▸ **WRITTEN REQUEST**: Output a verbatim copy of the data, cut off after the line that contains "rad = math.radians".

====== PROVIDED MATERIAL

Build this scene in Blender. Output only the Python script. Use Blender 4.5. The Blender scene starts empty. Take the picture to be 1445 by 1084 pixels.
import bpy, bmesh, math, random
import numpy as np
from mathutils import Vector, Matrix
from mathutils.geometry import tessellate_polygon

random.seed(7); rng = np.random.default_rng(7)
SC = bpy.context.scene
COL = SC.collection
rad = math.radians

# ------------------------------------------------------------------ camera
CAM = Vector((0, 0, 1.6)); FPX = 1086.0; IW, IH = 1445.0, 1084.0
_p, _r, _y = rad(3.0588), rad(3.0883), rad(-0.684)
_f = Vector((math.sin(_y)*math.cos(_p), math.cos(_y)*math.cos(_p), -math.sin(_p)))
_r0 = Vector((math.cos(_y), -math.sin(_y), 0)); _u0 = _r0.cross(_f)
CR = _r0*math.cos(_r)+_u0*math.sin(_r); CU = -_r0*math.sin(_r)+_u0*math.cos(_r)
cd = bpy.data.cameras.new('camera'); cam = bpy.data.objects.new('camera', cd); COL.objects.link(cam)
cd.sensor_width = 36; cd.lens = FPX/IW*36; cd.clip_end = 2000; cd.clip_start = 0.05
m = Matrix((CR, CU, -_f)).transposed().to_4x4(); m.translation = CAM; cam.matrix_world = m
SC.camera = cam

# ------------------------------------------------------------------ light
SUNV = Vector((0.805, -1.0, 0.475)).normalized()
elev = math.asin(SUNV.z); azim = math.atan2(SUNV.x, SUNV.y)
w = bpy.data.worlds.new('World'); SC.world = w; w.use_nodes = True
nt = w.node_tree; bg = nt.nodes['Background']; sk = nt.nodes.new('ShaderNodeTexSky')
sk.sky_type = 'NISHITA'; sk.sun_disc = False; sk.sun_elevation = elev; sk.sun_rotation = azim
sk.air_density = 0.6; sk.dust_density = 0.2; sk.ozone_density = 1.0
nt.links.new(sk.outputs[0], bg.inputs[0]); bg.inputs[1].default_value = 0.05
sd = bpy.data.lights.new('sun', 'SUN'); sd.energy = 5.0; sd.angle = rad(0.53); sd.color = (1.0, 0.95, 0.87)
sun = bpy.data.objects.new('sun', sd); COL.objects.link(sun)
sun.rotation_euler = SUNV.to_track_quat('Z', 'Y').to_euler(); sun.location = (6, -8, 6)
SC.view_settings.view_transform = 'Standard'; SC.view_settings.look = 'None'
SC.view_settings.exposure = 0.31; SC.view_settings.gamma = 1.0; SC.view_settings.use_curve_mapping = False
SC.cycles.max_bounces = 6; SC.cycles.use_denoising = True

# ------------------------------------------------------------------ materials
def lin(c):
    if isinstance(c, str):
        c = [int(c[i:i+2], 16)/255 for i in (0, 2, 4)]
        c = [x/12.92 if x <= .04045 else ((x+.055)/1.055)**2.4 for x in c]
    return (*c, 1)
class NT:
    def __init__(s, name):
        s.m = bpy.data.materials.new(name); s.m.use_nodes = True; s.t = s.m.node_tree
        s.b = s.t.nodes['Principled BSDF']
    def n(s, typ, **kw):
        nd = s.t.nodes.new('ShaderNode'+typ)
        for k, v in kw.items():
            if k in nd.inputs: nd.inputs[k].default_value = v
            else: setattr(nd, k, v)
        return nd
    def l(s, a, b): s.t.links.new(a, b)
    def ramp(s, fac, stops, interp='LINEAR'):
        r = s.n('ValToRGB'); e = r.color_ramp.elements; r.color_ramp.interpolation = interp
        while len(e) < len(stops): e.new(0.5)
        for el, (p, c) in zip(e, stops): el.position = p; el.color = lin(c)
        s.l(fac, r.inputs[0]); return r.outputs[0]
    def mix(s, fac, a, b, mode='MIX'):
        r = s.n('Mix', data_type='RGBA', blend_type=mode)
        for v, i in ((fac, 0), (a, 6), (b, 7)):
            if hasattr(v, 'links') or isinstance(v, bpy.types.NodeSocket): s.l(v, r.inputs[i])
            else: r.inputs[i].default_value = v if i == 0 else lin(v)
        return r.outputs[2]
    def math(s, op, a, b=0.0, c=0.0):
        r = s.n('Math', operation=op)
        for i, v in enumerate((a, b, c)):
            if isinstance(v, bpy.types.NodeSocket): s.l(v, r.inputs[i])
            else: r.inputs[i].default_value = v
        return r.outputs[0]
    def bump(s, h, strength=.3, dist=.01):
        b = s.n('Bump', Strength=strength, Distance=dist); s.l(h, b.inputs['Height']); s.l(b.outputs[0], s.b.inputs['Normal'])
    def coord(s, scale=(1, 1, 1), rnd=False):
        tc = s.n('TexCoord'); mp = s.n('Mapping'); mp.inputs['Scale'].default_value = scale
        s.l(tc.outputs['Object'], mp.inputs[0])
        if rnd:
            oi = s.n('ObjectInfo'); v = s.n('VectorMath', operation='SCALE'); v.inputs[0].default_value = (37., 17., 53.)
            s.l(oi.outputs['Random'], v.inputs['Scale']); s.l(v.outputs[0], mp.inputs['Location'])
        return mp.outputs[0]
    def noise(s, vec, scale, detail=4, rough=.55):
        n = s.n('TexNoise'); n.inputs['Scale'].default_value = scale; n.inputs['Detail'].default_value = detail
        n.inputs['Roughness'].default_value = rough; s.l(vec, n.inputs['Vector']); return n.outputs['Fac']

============

▸ **ANSWER TO THIS TASK**:
Build this scene in Blender. Output only the Python script. Use Blender 4.5. The Blender scene starts empty. Take the picture to be 1445 by 1084 pixels.
import bpy, bmesh, math, random
import numpy as np
from mathutils import Vector, Matrix
from mathutils.geometry import tessellate_polygon

random.seed(7); rng = np.random.default_rng(7)
SC = bpy.context.scene
COL = SC.collection
rad = math.radians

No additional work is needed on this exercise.